Thanks. for you it might be but for others maybe not.
At least those who are willing (and capable) of coding that thing seem to think so. I guess that's what counts here.
Dreaming up something is one thing, doing it another. With the former, you can skip all the rules you want, with the later, you have to obey at least some. Lucky for us, we don't really have to obey physics in Orbiter, but mathematics still apply. The problem at hand is not a physical one, but a mathematical one. It is called "vector math".
However, if you get your ideas straight, and if those ideas also happen to spark some enthusiasm in coders because of their sound appearance, chances are higher to get help or even implementations.
I doubt that "Scenario Editor with fancy effects" will do that, though.
I used the RTF stargate one at Cape Canaveral and added one at White sands.

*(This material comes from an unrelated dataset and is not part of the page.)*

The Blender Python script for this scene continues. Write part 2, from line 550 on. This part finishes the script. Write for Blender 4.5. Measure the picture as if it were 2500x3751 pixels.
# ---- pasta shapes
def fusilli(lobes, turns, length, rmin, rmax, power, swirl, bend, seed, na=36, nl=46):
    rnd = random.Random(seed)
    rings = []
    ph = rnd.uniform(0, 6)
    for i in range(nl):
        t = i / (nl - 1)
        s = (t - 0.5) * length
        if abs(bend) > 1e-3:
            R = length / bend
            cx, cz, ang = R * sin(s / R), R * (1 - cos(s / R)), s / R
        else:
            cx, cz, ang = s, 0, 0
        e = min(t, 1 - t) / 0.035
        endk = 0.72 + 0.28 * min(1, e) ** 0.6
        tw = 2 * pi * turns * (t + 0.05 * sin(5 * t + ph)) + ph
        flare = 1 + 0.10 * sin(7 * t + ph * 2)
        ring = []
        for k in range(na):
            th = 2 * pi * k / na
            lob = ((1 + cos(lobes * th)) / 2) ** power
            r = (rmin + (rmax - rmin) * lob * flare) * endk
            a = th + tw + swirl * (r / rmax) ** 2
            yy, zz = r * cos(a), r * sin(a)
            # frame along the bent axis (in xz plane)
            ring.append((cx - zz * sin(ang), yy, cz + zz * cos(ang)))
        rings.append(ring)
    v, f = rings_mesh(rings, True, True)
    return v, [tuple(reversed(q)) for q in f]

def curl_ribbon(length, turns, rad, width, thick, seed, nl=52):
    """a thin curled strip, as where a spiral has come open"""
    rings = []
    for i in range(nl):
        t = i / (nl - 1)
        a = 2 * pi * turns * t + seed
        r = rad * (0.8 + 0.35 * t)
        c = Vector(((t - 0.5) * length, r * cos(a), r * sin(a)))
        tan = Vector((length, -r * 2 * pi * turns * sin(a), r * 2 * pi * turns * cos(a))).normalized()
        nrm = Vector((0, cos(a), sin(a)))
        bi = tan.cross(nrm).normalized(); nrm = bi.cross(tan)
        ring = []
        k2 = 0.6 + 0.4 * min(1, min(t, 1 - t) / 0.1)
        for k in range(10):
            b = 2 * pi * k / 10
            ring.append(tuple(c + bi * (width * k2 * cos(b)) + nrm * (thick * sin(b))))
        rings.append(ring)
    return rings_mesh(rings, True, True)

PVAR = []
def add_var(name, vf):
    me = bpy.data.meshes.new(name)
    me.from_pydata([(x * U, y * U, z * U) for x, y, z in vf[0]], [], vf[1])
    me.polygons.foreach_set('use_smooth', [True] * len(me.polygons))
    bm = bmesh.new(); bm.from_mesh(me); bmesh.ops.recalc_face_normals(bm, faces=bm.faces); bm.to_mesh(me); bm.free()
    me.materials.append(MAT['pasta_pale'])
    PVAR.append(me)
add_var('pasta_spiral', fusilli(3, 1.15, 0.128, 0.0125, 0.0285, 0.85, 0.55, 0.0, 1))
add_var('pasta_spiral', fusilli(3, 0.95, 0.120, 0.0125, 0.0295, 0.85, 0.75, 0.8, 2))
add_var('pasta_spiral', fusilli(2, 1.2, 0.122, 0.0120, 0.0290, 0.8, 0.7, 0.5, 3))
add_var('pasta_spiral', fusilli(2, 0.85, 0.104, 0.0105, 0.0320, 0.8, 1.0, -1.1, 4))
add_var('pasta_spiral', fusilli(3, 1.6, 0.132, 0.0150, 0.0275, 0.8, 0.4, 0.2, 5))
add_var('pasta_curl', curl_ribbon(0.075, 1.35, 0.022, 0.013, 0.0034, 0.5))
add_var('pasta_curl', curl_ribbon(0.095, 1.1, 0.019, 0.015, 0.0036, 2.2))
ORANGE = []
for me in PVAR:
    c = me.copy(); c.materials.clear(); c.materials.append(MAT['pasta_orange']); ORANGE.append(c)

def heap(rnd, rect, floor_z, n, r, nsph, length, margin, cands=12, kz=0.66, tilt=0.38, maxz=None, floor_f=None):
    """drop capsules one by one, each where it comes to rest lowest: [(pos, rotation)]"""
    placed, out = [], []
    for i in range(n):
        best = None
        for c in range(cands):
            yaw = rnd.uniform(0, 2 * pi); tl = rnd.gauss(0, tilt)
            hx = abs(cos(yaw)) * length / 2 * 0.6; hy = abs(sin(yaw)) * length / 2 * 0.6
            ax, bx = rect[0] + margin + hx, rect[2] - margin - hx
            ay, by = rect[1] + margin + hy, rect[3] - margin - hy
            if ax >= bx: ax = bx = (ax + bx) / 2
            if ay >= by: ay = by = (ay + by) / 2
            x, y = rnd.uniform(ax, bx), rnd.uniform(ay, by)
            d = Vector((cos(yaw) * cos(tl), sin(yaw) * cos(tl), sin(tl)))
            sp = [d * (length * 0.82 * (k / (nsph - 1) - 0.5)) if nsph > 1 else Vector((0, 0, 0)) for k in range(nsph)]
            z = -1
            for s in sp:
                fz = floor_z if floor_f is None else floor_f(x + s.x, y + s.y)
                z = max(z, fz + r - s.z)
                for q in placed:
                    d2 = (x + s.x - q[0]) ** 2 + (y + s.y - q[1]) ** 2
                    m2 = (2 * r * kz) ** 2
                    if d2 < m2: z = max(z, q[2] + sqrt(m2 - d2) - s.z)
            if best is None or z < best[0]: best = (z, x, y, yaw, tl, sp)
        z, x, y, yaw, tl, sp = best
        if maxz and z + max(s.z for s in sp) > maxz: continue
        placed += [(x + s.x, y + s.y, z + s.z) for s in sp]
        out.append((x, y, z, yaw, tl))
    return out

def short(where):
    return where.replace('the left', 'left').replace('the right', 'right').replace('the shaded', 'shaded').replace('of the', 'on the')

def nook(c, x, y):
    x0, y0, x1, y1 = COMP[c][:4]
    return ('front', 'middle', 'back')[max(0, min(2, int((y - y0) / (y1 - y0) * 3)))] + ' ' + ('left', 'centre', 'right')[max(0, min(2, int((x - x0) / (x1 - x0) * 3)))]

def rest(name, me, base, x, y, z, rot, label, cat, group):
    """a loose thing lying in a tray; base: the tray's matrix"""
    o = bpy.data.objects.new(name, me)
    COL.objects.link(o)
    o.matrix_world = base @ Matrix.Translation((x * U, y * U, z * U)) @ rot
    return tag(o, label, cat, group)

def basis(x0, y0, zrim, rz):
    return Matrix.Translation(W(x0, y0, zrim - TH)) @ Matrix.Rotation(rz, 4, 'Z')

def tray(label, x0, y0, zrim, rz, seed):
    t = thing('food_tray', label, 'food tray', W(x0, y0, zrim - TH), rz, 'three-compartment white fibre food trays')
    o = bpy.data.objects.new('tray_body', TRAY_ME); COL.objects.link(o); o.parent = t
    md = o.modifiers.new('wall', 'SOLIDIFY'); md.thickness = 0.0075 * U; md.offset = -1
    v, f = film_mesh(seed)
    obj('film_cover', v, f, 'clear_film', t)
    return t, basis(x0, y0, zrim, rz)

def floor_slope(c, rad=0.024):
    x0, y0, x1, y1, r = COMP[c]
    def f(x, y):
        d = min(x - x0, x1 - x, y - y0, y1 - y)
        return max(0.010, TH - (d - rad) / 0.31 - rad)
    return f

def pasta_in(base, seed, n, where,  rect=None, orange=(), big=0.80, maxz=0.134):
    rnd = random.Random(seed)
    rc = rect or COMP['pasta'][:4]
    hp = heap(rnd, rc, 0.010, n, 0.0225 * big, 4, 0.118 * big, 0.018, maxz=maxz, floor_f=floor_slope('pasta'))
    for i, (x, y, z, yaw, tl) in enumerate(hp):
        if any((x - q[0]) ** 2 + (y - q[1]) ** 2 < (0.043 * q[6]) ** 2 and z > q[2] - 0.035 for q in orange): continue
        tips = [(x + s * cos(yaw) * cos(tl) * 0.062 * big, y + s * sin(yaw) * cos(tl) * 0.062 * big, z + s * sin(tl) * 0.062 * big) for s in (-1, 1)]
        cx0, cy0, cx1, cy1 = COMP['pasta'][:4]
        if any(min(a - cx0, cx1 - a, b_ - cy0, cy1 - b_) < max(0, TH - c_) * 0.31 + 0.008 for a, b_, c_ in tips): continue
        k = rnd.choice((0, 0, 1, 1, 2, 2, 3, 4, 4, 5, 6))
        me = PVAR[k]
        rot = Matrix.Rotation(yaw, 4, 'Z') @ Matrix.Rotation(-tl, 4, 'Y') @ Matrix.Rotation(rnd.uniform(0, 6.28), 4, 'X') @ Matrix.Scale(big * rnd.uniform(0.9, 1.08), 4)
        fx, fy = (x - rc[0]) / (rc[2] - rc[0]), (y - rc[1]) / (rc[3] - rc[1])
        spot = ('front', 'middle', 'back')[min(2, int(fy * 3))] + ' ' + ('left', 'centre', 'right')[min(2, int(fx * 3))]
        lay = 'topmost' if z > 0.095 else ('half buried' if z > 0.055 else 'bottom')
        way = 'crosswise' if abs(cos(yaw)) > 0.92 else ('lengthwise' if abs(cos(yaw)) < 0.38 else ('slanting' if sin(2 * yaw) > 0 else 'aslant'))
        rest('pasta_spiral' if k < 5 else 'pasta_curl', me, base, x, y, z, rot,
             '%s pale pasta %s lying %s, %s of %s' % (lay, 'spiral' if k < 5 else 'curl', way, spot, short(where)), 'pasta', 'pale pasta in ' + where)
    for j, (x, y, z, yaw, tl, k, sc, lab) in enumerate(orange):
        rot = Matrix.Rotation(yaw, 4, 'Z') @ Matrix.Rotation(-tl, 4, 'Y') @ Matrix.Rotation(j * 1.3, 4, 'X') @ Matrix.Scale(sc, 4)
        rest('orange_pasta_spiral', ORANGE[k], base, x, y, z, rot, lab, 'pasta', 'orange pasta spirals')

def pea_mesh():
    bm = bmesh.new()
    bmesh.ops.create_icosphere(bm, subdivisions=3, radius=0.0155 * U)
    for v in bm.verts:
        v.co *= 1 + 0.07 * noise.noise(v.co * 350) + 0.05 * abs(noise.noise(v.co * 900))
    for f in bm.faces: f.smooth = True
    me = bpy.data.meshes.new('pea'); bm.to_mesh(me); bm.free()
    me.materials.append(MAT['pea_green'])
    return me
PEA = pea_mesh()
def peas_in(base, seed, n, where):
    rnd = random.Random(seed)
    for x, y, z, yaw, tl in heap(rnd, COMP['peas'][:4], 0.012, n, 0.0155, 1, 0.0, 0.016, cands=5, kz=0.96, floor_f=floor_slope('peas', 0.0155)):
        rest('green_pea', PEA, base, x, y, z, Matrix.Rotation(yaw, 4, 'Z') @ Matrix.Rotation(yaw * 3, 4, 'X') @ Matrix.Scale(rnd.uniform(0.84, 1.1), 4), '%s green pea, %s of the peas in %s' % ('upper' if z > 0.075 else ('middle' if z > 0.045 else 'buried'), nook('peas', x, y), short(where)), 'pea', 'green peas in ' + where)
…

But the code for the stargate is lost. But the concept is there. But rather than place a star gate where you want to go. You just dial it in the mfd
I selected the White sands gate. Increase thrust measured in the HUD as Groundspeed on Earth and move into the gate and after leaving Earth visually I arrived at White Sands at about the same speed.
Ok, since you are talking about gates, you are also talking about speed conservation in relation to those gates, NOT Earth. If you'd put one of those gates into orbit, the departing vessel's speed relative to the departure gate would be added to the target gate and applied to the vessel on arrival. Thus it would be in orbit together with the gate, and NOT overtaken by the gate with orbital speed and fall down to earth because only the groundspeed was conserved. Because if somebody would implement it like that later way, you'd be the first to point out excessive speed on arrival, right?
The stargate concept is no problem to put into code, precisely because of the clear definition of speed frames of references. After all, the user of such a system already declared what the later should be, namely the departure and target gate's frame of reference, which he conveniently placed in the scenario before, perhaps with something like... the scenario editor .
You think that this is just the same if you put the gates away, but it isn't. There is no magic sauce in that gate-source, so to say.